Last year we grew "Early Dew" honeydew variety; I couldn't find seeds for them this year, and since they're a hybrid, I couldn't save the seeds last year anyway. So this year I figured we could try an open pollinated melon, and we'll see how it goes. That, and Mom's not a huge fan of honeydews anyway, but we all like watermelons. This one, too, will live in the greenhouse this summer.

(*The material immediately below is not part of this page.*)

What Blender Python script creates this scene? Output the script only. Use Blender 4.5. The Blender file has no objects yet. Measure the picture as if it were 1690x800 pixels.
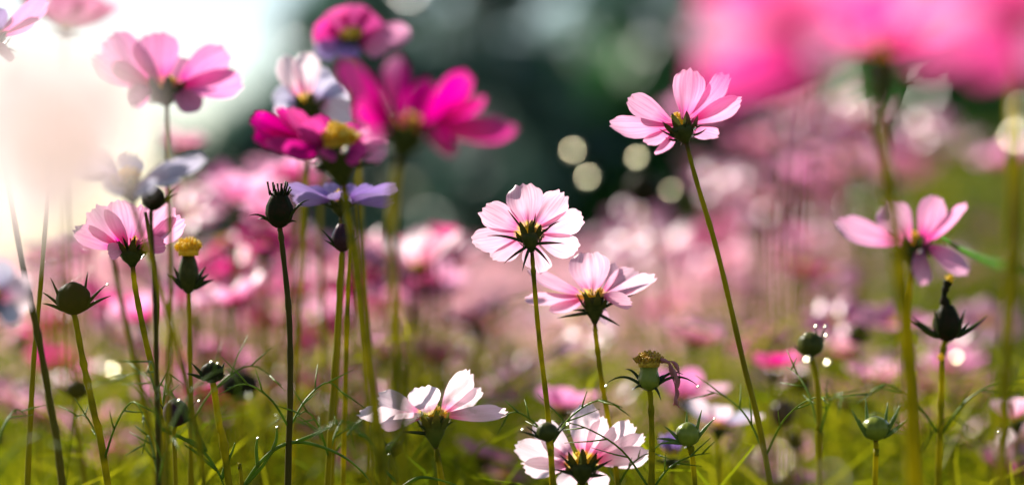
import bpy, math, random
from mathutils import Vector, Matrix
R_ = math.radians
rng = random.Random(7)
scene = bpy.context.scene
COL = scene.collection

# ---------------------------------------------------------------- camera, sky, sun, exposure
CAM_Z, FOCUS, LENS = 0.85, 1.60, 85.0
K = 36.0 / LENS / 1690.0                      # metres per photo pixel at one metre
cam_d = bpy.data.cameras.new('camera')
cam = bpy.data.objects.new('camera', cam_d); COL.objects.link(cam)
cam.location = (0, 0, CAM_Z); cam.rotation_euler = (R_(90), 0, 0)
cam_d.lens = LENS; cam_d.sensor_width = 36.0; cam_d.clip_start = 0.05; cam_d.clip_end = 2000
cam_d.dof.use_dof = True; cam_d.dof.focus_distance = FOCUS; cam_d.dof.aperture_fstop = 2.0
cam_d.dof.aperture_blades = 0
scene.camera = cam

SUN_EL, SUN_AZ = R_(37), R_(-46)              # azimuth measured from +Y (view direction), negative = to the left
sd = Vector((math.sin(SUN_AZ) * math.cos(SUN_EL), math.cos(SUN_AZ) * math.cos(SUN_EL), math.sin(SUN_EL)))
world = bpy.data.worlds.new('World'); scene.world = world; world.use_nodes = True
wn, wl = world.node_tree.nodes, world.node_tree.links
sky = wn.new('ShaderNodeTexSky'); sky.sky_type = 'NISHITA'; sky.sun_disc = False
sky.sun_elevation = SUN_EL; sky.sun_rotation = SUN_AZ
sky.air_density = 1.0; sky.dust_density = 0.6; sky.ozone_density = 1.0
bg = wn['Background']; bg.inputs['Strength'].default_value = 0.075
wl.new(sky.outputs['Color'], bg.inputs['Color'])
sun_d = bpy.data.lights.new('sun', 'SUN'); sun_d.energy = 5.0; sun_d.angle = R_(0.5); sun_d.color = (1.0, 0.93, 0.82)
sun = bpy.data.objects.new('sun', sun_d); COL.objects.link(sun)
sun.rotation_euler = sd.to_track_quat('Z', 'Y').to_euler(); sun.location = (-3, 5, 6)
scene.view_settings.view_transform = 'Standard'; scene.view_settings.look = 'None'
scene.view_settings.exposure = 1.03; scene.view_settings.gamma = 1.0
scene.cycles.use_denoising = True
scene.cycles.max_bounces = 10; scene.cycles.transmission_bounces = 8; scene.cycles.diffuse_bounces = 5
scene.cycles.sample_clamp_indirect = 8.0
scene.cycles.caustics_reflective = False; scene.cycles.caustics_refractive = False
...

Blacktail Mountain Watermelon"Blacktail Mountain is an extremely early, certified organic watermelon, with flowers appearing weeks before other varieties. This cold-tolerant melon is perfect for the cool springs here on the Coast, although it may perform better under a cloche or in a greenhouse. The vines are compact and bear several 23cm (9"), melons with very dark green skin and scarlet flesh that is sweet, crunchy and full of flavour. Matures in 75 days. (open pollinated seeds)" - Full Circle Seeds

Most of these cucurbits require some help with pollination: we take the male flowers off the vine and squish them into the female flowers. Seems to work, as we had pretty good pollination rate last year. And with a new little addition to the family on the way very soon, having lots of squash for the winter will be a boon, so fingers crossed I started enough plants to meet our needs!

We also started some basil, lupines and hollyhocks, which are sitting happily in our greenhouse nursery:

We have to figure out where the perennial flowers are going to get transplanted, but the basil will get interspersed amongst the greenhouse plants, and make our tomato cucumber salads this summer that much better!